Mais la politique implique des intérêts durablement opposés, et des conflits où chaque groupe cherche à imposer sa volonté aux autres. Au mieux, il peut y avoir des compromis, un intérêt commun, des alliances. Mais s’allier avec quelqu’un, ce n’est pas encore l’aimer. C’est conclure une trêve, former une unité superficielle fondée sur le calcul et l’utilité réciproque et non sur le désir de contribuer au bonheur des autres.

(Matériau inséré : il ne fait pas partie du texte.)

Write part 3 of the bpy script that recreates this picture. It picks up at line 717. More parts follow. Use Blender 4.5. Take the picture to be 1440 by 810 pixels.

Chaque personne n’est pour les autres qu’un moyen, et non une fin en soi.

 

Retrouver l’art du discernement 

 

Que faudrait-il donc pour  qu’amour et politique regagnent en puissance et en substance ?

 

On voudrait une politique moins intrigante, moins démagogique, moins subordonnée aux intérêts et plus soucieuse du bien commun. 

 

On désirerait un amour moins asservi au seul principe de plaisir, à l’objectivation des corps, moins prisonnier aussi des habitudes et des conventions. 

 

Peut-être devrions-nous d’abord retrouver un art du discernement et distinguer un vrai et faux amour, comme on pourrait distinguer une bonne et une mauvaise politique?

 

C’est la question anthropologique par excellence, parce que, d’une certaine façon, la question écologique situe le cadre dans lequel nous ne pouvons plus nous permettre le luxe de la démesure et de la mal gouvernance. 

 

Un autre récit est possible, celui de l’entraide à la place de la gabegie, de la compassion en lieu et place de l’exclusion, du soin de l’autre à la place de la sauvegarde des intérêts particuliers.  Car l’humanité n’est pas un ensemble d’éléments qui subissent des interactions douloureuses, mais un corps vivant.

 

Un corps dont tous les membres sont au bénéfice de leurs liens dans une dépendance créatrice.

 

L’histoire récente de notre pays, d’ailleurs nous l’enseigne: les grands moments de crise ont occasionné des comportements de cruauté, de repli sur soi égoïste, mais aussi et surtout d’abnégation, de courage altruiste, et de don de soi sans limite.

 

Et tout cela n’a été possible qu’en restituant à l’amour de la patrie toute sa dimension politique et à la politique, ses valeurs du vivre-ensemble.